Pizza Rat is just one of countless hungry animals to become stars of the internet.
Pizza Rat is just one of countless hungry animals to become stars of the internet.

There’s a new star in the sky and his name is Steven Seagull.

Those who wisely read The Courier will know that’s not a poorly-typed reference to a Hollywood action star. It is, of course, an Arbroath news story.

In a gull-rich community where nobody lasts long without being, er, decorated, Steven stands out. For years, according to a staff member, he’s been nipping into Greggs on the High Street and stealing crisps.
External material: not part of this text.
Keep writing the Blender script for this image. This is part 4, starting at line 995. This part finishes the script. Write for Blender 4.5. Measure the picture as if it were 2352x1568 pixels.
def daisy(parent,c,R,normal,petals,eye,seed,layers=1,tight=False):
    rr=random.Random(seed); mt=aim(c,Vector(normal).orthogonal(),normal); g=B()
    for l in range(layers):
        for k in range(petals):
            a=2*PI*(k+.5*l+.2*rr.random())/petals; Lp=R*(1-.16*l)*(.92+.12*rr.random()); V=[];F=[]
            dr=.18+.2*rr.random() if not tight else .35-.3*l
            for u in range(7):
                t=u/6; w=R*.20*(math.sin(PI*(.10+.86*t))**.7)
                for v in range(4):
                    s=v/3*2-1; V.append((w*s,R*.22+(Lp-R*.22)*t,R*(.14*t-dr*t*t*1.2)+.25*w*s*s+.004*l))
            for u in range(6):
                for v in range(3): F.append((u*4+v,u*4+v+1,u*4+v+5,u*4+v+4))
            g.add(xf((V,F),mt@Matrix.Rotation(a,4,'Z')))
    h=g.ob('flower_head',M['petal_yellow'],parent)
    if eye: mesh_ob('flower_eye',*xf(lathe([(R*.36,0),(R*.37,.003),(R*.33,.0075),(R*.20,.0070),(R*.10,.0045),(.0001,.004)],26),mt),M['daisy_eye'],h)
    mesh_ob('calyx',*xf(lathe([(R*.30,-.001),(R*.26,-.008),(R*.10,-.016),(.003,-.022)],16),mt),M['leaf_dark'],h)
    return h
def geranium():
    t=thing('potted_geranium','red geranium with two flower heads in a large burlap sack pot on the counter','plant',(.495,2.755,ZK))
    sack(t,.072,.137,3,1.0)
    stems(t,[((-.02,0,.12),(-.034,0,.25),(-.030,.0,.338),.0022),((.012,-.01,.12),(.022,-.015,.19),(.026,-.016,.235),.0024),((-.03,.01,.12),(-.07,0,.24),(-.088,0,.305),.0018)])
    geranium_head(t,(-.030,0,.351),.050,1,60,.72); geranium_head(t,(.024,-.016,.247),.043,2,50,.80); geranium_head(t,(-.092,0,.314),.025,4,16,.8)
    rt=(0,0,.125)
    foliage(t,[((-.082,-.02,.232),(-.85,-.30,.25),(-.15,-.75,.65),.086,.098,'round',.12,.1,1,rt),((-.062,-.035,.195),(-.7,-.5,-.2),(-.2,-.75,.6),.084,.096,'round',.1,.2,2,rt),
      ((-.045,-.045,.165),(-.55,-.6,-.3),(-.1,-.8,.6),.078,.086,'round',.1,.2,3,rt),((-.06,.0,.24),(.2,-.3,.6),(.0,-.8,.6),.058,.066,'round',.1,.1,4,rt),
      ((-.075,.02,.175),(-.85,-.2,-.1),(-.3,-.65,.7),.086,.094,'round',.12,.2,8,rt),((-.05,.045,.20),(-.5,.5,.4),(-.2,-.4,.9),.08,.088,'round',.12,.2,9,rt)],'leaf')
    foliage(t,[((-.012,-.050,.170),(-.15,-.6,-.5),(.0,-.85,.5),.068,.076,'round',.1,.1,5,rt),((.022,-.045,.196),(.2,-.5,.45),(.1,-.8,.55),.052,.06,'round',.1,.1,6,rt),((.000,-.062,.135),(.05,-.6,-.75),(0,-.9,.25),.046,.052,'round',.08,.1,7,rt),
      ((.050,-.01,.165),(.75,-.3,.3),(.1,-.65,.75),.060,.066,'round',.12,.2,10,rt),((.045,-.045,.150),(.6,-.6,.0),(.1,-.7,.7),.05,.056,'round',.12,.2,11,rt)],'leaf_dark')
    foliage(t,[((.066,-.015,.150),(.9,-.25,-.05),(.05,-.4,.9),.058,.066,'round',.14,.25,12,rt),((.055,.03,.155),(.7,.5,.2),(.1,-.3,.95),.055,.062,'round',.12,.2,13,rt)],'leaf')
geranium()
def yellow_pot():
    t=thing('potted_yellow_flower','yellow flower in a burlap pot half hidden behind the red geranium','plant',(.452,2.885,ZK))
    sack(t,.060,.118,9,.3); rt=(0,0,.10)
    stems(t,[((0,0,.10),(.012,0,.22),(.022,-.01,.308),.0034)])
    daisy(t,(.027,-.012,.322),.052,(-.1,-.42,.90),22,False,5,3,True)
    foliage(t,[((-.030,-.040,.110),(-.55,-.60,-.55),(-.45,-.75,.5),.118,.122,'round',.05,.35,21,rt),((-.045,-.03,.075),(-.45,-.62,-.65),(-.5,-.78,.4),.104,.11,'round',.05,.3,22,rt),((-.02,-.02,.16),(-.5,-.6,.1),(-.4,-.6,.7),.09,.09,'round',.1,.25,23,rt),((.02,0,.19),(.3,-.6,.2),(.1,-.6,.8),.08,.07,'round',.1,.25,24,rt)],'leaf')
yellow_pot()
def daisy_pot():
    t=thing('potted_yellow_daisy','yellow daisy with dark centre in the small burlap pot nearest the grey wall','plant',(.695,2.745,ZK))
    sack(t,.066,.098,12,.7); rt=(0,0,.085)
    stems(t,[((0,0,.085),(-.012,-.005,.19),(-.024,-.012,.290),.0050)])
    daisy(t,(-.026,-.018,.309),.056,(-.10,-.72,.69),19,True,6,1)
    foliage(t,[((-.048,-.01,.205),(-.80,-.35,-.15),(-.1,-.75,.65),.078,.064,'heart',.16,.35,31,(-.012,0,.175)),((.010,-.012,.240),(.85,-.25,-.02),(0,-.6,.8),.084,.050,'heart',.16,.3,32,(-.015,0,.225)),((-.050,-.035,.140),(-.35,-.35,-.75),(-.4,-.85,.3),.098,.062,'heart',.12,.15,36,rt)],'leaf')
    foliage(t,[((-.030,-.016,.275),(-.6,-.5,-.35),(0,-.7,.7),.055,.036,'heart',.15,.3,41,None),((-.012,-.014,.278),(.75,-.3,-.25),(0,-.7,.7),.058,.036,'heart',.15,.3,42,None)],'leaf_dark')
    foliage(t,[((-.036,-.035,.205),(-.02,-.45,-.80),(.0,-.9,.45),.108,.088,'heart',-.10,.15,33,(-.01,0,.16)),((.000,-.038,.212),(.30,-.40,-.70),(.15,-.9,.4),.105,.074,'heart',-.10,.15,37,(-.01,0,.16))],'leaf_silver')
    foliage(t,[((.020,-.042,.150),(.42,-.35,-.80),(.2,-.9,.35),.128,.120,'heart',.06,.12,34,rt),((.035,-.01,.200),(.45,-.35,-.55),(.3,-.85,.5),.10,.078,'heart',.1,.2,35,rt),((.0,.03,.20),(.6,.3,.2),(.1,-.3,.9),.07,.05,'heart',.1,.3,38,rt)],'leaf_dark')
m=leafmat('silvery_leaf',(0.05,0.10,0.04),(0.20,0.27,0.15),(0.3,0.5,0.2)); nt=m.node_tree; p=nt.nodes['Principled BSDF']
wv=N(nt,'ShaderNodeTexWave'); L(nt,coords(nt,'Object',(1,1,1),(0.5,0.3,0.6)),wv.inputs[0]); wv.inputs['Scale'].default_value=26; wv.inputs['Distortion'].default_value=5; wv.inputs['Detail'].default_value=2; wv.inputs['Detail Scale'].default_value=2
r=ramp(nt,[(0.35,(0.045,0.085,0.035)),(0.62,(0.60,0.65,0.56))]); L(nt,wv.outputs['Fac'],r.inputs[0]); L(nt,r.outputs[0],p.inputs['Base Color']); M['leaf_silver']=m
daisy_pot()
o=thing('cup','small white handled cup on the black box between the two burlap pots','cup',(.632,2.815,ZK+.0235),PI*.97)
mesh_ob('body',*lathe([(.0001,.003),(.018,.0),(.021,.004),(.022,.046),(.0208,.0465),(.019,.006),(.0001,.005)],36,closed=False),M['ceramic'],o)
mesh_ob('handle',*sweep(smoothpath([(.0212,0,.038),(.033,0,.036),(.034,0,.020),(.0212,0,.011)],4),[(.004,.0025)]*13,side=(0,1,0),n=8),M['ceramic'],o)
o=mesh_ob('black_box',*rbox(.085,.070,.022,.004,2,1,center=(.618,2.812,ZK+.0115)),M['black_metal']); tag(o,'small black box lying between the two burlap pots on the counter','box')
Salt and vinegar, since you asked.

Normally, such behaviour would have you up before the beak (and I’m sorry about that but it’s a pun the initial reporter seems to have missed) but Steven’s larceny made a funny video so people are putting up with it – mostly.

There are the usual complaints about gulls plaguing towns. But light-fingered creatures, even without fingers, are an international phenomenon and nothing new.

In 2015, Pizza Rat so caught attention that his name became a social media hashtag while a video of him dragging a slice of pizza into the New York City subway system was watched squillions of times.

Two months later, here in Toronto, a raccoon was filmed purloining doughnuts from a coffee shop, causing a stir in a city where the raccoons are so widespread and fascinatingly-versatile that they featured in the BBC TV programme Planet Earth.

Last month, the animal parade was joined by a squirrel habitually sneaking into a Toronto shop and stealing chocolate bars. He, too, was caught on camera but, oddly, nobody gave him a name. I wish I’d thought of it at the time.

According to the United Nations, 54% of the world’s population lives in urban areas, mostly in places bigger than Arbroath. By 2050, that’s expected to grow to 66%, with an additional 2.5 billion people in cities that are getting bigger and bigger.

Meanwhile, urban animals abound, in communities large and small. I feel sorry for Steven and his pals but it seems we can do little for animals stuck with an infestation of humans, except get to know their needs, plan our cities well and perhaps be a little kind.

Yes, even if they are damn seagulls.